From NPR News, this is ALL THINGS CONSIDERED. I'm Audie Cornish.

ROBERT SIEGEL, HOST:

And I'm Robert Siegel.

President Obama's new choice to lead the Department of the Interior comes from the business world. She is CEO of the outdoor equipment supplier REI.

PRESIDENT BARACK OBAMA: For Sally, the toughest part of this job will probably be sitting behind a desk. I suspect she'll want to get out of the office quite a bit.

CORNISH: Sally is Sally Jewell. Before she took the reigns at REI, she worked in the financial industry at Washington Mutual. Before that, she was an engineer in the oil business with Mobil.

SIEGEL: One thing not on Jewell's resume, government work, and President Obama pointed that out today when he announced her nomination.

OBAMA: Even as Sally has spent the majority of her career outside of Washington, where, I might add, the majority of our interior is located...

(LAUGHTER)

OBAMA: ...she is an expert on the energy and climate issues that are going to shape our future.

CORNISH: As NPR's Martin Kaste reports, Jewell's selection came as a surprise to some who deal with the Interior Department.

MARTIN KASTE, BYLINE: It's the Interior secretary's job to referee bitter struggles over natural resources, such as the current controversy over drilling for oil off the northern coast of Alaska. Usually, the job goes to a western politician, someone with a track record on these issues. But this time around, the president has nominated a relatively obscure CEO, which leaves some of the key players unsure how to react.

TIM WIGLEY: I was kind of surprised. I was not expecting Ms. Jewell to get this.

KASTE: Tim Wigley heads the Western Energy Alliance, a group representing oil and gas producers. Even though their business is booming right now, they want to see more drilling on public lands. And Wigley sees reason for hope in the fact that Jewell started her career in the Oklahoma oil fields.
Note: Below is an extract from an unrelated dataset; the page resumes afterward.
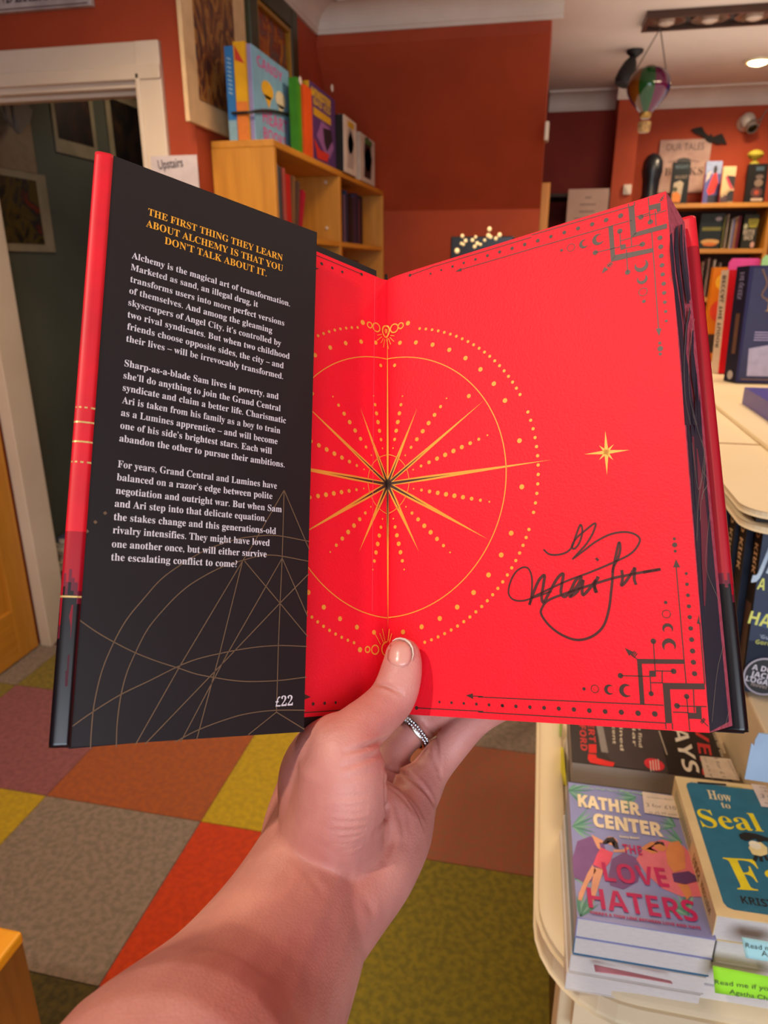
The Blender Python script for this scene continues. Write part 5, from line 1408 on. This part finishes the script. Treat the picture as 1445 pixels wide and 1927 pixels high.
ornament(z6, [(1131, 374, .6), (1135, 432, .7), (1140, 492, .75), (1145, 552, .8), (1150, 611, .85), (1155, 672, .9), (1160, 733, .95), (1165, 795, 1.0), (1170, 856, 1.0), (1176, 918, 1.0)] + [(1066, 185, .6), (1068, 218, 1.0), (1071, 252, .6), (575, 1001, .7), (1019, 531, .7), (952, 742, 1.1), (1062, 905, 1.1), (773, 929, 1.1), (940, 1027, 1.0), (1133, 1042, 1.0), (1081, 1093, 1.1)] +
         [(132, 1092, .75), (205, 1096, .8), (281, 1100, .8), (358, 1104, .85), (438, 1108, .9), (520, 1113, .95), (604, 1119, 1.0), (690, 1124, 1.0), (778, 1128, 1.05), (869, 1133, 1.1), (960, 1137, 1.1)],
         [(634, 1001, 1.6), (1023, 594, 1.6)], [(712, 1005, 2.1, 0), (802, 1010, 2.7, 0), (1030, 672, 2.1, -85), (1037, 763, 2.7, -85)],
         [[(863, 838), (1120, 841), (1122, 865), (889, 864)], [(863, 838), (889, 864), (905, 1085), (880, 1085)], [(1002, 968), (1235, 972), (1240, 1004), (1042, 1003)], [(1002, 968), (1042, 1003), (1055, 1188), (1018, 1188)],
          [(930, 902), (966, 902), (966, 935), (930, 935)], [(1075, 296), (1060, 340), (1098, 340)], [(797, 778), (843, 800), (820, 822)], [(1205, 596), (1188, 645), (1211, 650)], [(1183, 1098), (1212, 1098), (1216, 1166), (1186, 1164)], [(1143, 1130), (1186, 1132), (1186, 1164), (1143, 1163)]],
         [[(952, 742), (962, 902)], [(966, 903), (1062, 905)], [(773, 929), (932, 933)], [(935, 935), (940, 1027)], [(1000, 905), (1000, 968)], [(938, 967), (1004, 968)], [(1076, 338), (1130, 970)], [(1205, 640), (1240, 975)], [(1081, 1093), (1170, 1096)], [(1133, 1042), (1150, 1228)],
          [(1170, 1005), (1175, 1128)], [(1175, 1096), (1250, 1098)], [(1058, 1127), (1143, 1130)], [(1018, 1188), (1022, 1220)], [(1055, 1188), (1057, 1224)], [(830, 812), (864, 840)], [(838, 826), (858, 800)], [(846, 832), (864, 808)], [(832, 820), (850, 795)], [(1215, 1190), (1235, 1165)], [(1208, 1183), (1228, 1160)], [(1210, 1165), (1252, 1205)],
          [(0, 1045), (1008, 1090)], [(0, 1127), (1018, 1187)]])
ornament(z4, [(758, 1094, .6), (825, 1098, .65), (893, 1102, .65), (963, 1106, .7), (1033, 1110, .7), (1106, 1114, .72), (631, 1127, .9)], [], [], [[(905, 1058), (943, 1046), (945, 1078)]], [[(940, 1061), (1000, 1064)], [(631, 1127), (1000, 1146)]])
R.line(INKD, [R.px(905, 1311), R.px(900, 1311.5)], .0004)
ornament(z5, [(785, 350, 1.1), (790, 405, 1.1), (793, 461, 1.05), (798, 517, 1.0), (802, 573, .95), (808, 630, .95), (811, 686, .9), (815, 743, .8), (820, 800, .7), (824, 858, .6), (784, 993, .7), (787, 1027, 1.2), (787, 1060, .7), (184, 426, .7), (687, 738, .8), (390, 440, 1.2), (540, 309, 1.2), (678, 389, 1.2), (588, 560, 1.2), (669, 223, 1.2), (727, 253, 1.2),
              (119, 342, .9), (201, 317, .95), (285, 292, 1.0), (371, 267, 1.05), (456, 241, 1.1), (545, 215, 1.2)],
         [(242, 409, 1.8), (682, 680, 1.8)], [(320, 387, 2.2, 15), (408, 360, 2.8, 15), (677, 603, 2.3, 100), (672, 520, 3.0, 100)],
         [[(470, 283), (498, 275), (512, 465), (487, 497)], [(487, 497), (512, 455), (740, 412), (740, 438)], [(592, 162), (628, 152), (640, 325), (608, 350)], [(608, 350), (640, 315), (828, 262), (828, 292)], [(540, 395), (575, 387), (578, 415), (545, 425)], [(760, 905), (795, 903), (780, 950)], [(430, 568), (445, 528), (470, 543)],
          [(720, 152), (790, 135), (788, 165), (722, 182)], [(762, 168), (790, 160), (790, 185), (768, 195)], [(840, 582), (858, 625), (852, 600)]],
         [[(390, 440), (540, 405)], [(540, 309), (545, 395)], [(678, 389), (578, 412)], [(545, 368), (610, 350)], [(610, 350), (612, 405)], [(588, 560), (580, 420)], [(735, 315), (777, 905)], [(669, 223), (750, 203)], [(727, 253), (712, 88)], [(756, 185), (762, 275)], [(640, 222), (722, 198)], [(825, 182), (752, 206)], [(628, 112), (628, 152)], [(592, 130), (594, 162)],
          [(460, 530), (495, 500)], [(462, 512), (482, 530)], [(470, 505), (490, 523)], [(478, 498), (496, 514)], [(785, 130), (812, 88)], [(786, 112), (800, 122)], [(794, 102), (808, 112)], [(0, 333), (600, 160)], [(0, 417), (595, 247)], [(600, 160), (634, 150)], [(600, 247), (612, 243)]])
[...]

WIGLEY: Clearly, her background, being a petroleum engineer, we hope that we'll be able to work with the administration and try to get some production up, particularly on federal and public lands out west.
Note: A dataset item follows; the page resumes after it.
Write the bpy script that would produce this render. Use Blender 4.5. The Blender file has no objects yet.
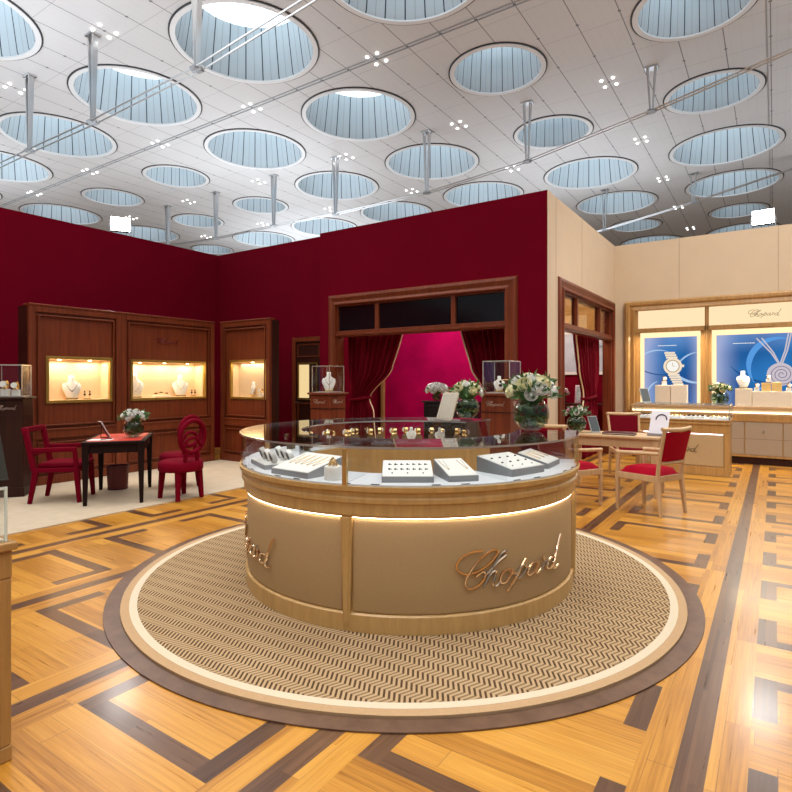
import bpy, math, random
from math import sin, cos, pi, radians as R
from mathutils import Vector, Matrix
random.seed(7)
C = bpy.context.scene.collection
LOGO=[[(-0.317,0.248),(-0.328,0.248),(-0.344,0.248),(-0.362,0.248),(-0.380,0.247),(-0.397,0.244),(-0.415,0.239),(-0.433,0.234),(-0.449,0.227),(-0.464,0.217),(-0.479,0.205),(-0.491,0.192),(-0.500,0.179),(-0.504,0.167),(-0.505,0.155),(-0.503,0.143),(-0.497,0.132),(-0.487,0.122),(-0.472,0.113),(-0.456,0.105),(-0.438,0.100),(-0.420,0.099),(-0.401,0.101),(-0.380,0.105),(-0.359,0.111),(-0.335,0.120),(-0.310,0.131),(-0.286,0.145),(-0.264,0.158),(-0.246,0.172),(-0.229,0.188),(-0.215,0.203),(-0.206,0.216),(-0.203,0.226),(-0.204,0.234),(-0.208,0.240),(-0.215,0.244),(-0.224,0.245),(-0.237,0.245),(-0.252,0.241),(-0.268,0.236),(-0.286,0.227),(-0.307,0.216),(-0.328,0.202),(-0.348,0.187),(-0.367,0.168),(-0.386,0.146),(-0.403,0.124),(-0.417,0.105),(-0.428,0.087),(-0.437,0.071),(-0.443,0.057),(-0.445,0.043),(-0.444,0.030),(-0.439,0.018),(-0.432,0.009),(-0.422,0.002),(-0.410,-0.000),(-0.395,0.000),(-0.379,0.004),(-0.364,0.009),(-0.349,0.017),(-0.334,0.029),(-0.320,0.041),(-0.309,0.052),(-0.303,0.062),(-0.299,0.071),(-0.297,0.080),(-0.297,0.087),(-0.299,0.094),(-0.303,0.100),(-0.309,0.104),(-0.317,0.104),(-0.329,0.100),(-0.344,0.091),(-0.359,0.082),(-0.369,0.075)],
[(-0.304,0.068),(-0.285,0.085),(-0.257,0.109),(-0.227,0.134),(-0.201,0.155),(-0.178,0.170),(-0.156,0.182),(-0.137,0.191),(-0.125,0.200),(-0.121,0.208),(-0.122,0.216),(-0.127,0.221),(-0.134,0.224),(-0.141,0.224),(-0.151,0.221),(-0.162,0.216),(-0.174,0.207),(-0.188,0.193),(-0.203,0.175),(-0.219,0.154),(-0.236,0.130),(-0.255,0.098),(-0.276,0.060),(-0.295,0.024),(-0.308,-0.000)],
[(-0.308,-0.000),(-0.298,0.016),(-0.283,0.040),(-0.267,0.064),(-0.253,0.082),(-0.241,0.092),(-0.230,0.097),(-0.221,0.099),(-0.215,0.097),(-0.213,0.091),(-0.215,0.081),(-0.218,0.070),(-0.222,0.058),(-0.226,0.046),(-0.232,0.033),(-0.237,0.020),(-0.238,0.010),(-0.235,0.003),(-0.230,-0.002),(-0.223,-0.006),(-0.215,-0.006),(-0.205,-0.001),(-0.193,0.008),(-0.182,0.018),(-0.174,0.024)],
[(-0.109,0.097),(-0.117,0.096),(-0.129,0.095),(-0.141,0.093),(-0.152,0.088),(-0.161,0.080),(-0.170,0.069),(-0.177,0.056),(-0.181,0.045),(-0.183,0.036),(-0.182,0.026),(-0.179,0.017),(-0.174,0.011),(-0.166,0.008),(-0.156,0.007),(-0.145,0.008),(-0.134,0.012),(-0.123,0.020),(-0.111,0.031),(-0.101,0.043),(-0.092,0.054),(-0.086,0.063),(-0.081,0.071),(-0.079,0.078),(-0.079,0.084),(-0.085,0.090),(-0.095,0.095),(-0.104,0.097),(-0.109,0.097),(-0.106,0.091),(-0.100,0.082),(-0.092,0.072),(-0.083,0.065),(-0.073,0.061),(-0.062,0.059),(-0.051,0.059),(-0.044,0.058)],
[(0.047,0.143),(0.039,0.133),(0.026,0.118),(0.012,0.102),(-0.003,0.085),(-0.017,0.067),(-0.032,0.047),(-0.048,0.027),(-0.063,0.009),(-0.080,-0.010),(-0.098,-0.029),(-0.114,-0.045),(-0.125,-0.057)],
[(-0.048,0.038),(-0.040,0.050),(-0.028,0.066),(-0.015,0.083),(-0.003,0.095),(0.010,0.101),(0.024,0.103),(0.036,0.103),(0.044,0.100),(0.049,0.094),(0.052,0.086),(0.051,0.076),(0.047,0.065),(0.039,0.054),(0.027,0.042),(0.013,0.030),(0.002,0.023),(-0.009,0.020),(-0.019,0.021),(-0.028,0.023),(-0.034,0.024)],
[(0.182,0.097),(0.172,0.098),(0.156,0.099),(0.139,0.100),(0.123,0.098),(0.110,0.092),(0.097,0.084),(0.086,0.074),(0.077,0.065),(0.070,0.056),(0.066,0.047),(0.064,0.038),(0.065,0.031),(0.070,0.026),(0.079,0.022),(0.090,0.020),(0.101,0.021),(0.114,0.026),(0.129,0.035),(0.144,0.045),(0.156,0.055),(0.166,0.067),(0.174,0.081),(0.180,0.093),(0.182,0.097),(0.179,0.088),(0.170,0.072),(0.161,0.053),(0.156,0.039),(0.155,0.030),(0.156,0.023),(0.160,0.018),(0.166,0.016),(0.175,0.019),(0.189,0.026),(0.201,0.033),(0.210,0.038)],
[(0.235,0.128),(0.239,0.121),(0.246,0.111),(0.251,0.100),(0.254,0.090),(0.252,0.081),(0.247,0.072),(0.241,0.063),(0.235,0.054),(0.229,0.044),(0.222,0.033),(0.215,0.024),(0.210,0.017)],
[(0.246,0.083),(0.258,0.083),(0.276,0.082),(0.293,0.081),(0.304,0.079),(0.307,0.075),(0.304,0.070),(0.299,0.065),(0.296,0.062)],
[(0.397,0.088),(0.387,0.089),(0.372,0.090),(0.356,0.091),(0.341,0.089),(0.329,0.085),(0.316,0.078),(0.305,0.070),(0.296,0.062),(0.290,0.053),(0.286,0.044),(0.285,0.034),(0.288,0.027),(0.296,0.022),(0.309,0.018),(0.323,0.015),(0.337,0.016),(0.351,0.020),(0.365,0.028),(0.379,0.037),(0.390,0.046),(0.399,0.054),(0.405,0.064),(0.410,0.072),(0.414,0.078)],
[(0.500,0.233),(0.492,0.221),(0.479,0.205),(0.466,0.186),(0.454,0.168),(0.443,0.149),(0.433,0.129),(0.423,0.108),(0.414,0.089),(0.403,0.070),(0.391,0.052),(0.382,0.035),(0.377,0.022),(0.377,0.013),(0.382,0.006),(0.390,0.003),(0.400,0.001),(0.412,0.002),(0.428,0.005),(0.443,0.009),(0.454,0.012)]]
KEY=.33;UPL=.24;WORLD=.25;EXPO=0.0;VIT=7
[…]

KASTE: But Jewell's oil career is far behind her. Nowadays, she runs a company with a more granola image. REI still calls itself a cooperative. In 2009, she gave a talk at Berkeley about her belief in environmental sustainability, as long as it's economically viable.

SALLY JEWELL: You can just go down in flames with a social consciousness and not have a thriving business.

KASTE: The fact is, REI has done well under Jewell's leadership, and she's been well-compensated for the growth. She earned $2 million in 2011. At Berkeley, Jewell seemed well aware of the awkward balancing act in trying to be green while selling people more stuff.

JEWELL: Most of us who are active in the outdoors have a garage full of gear. And wouldn't it be cool if we could get that gear into the hands of somebody that wanted to get into the outdoors and couldn't afford it so that we could then justify buying new stuff? And somehow...

(LAUGHTER)

JEWELL: ...I have to facilitate that.

KASTE: There's certainly no doubt about her outdoorsy credentials. Jewell grew up in the Seattle area, sailing on the Sound and camping with her family. Bill Chapman serves with Jewell on the board of Mountains to Sound Greenway, a local conservation group.

BILL CHAPMAN: We've climbed Rainier together, and we've climbed the highest peak in Antarctica together, Mount Vinson. And she's as strong and level-headed as they come.

KASTE: As official Washington tries to figure out where Jewell falls on the continuum between tree-hugger and drill-baby-drill, Chapman says she won't impress anyone who's looking for an absolutist. Martin Kaste, NPR News, Seattle.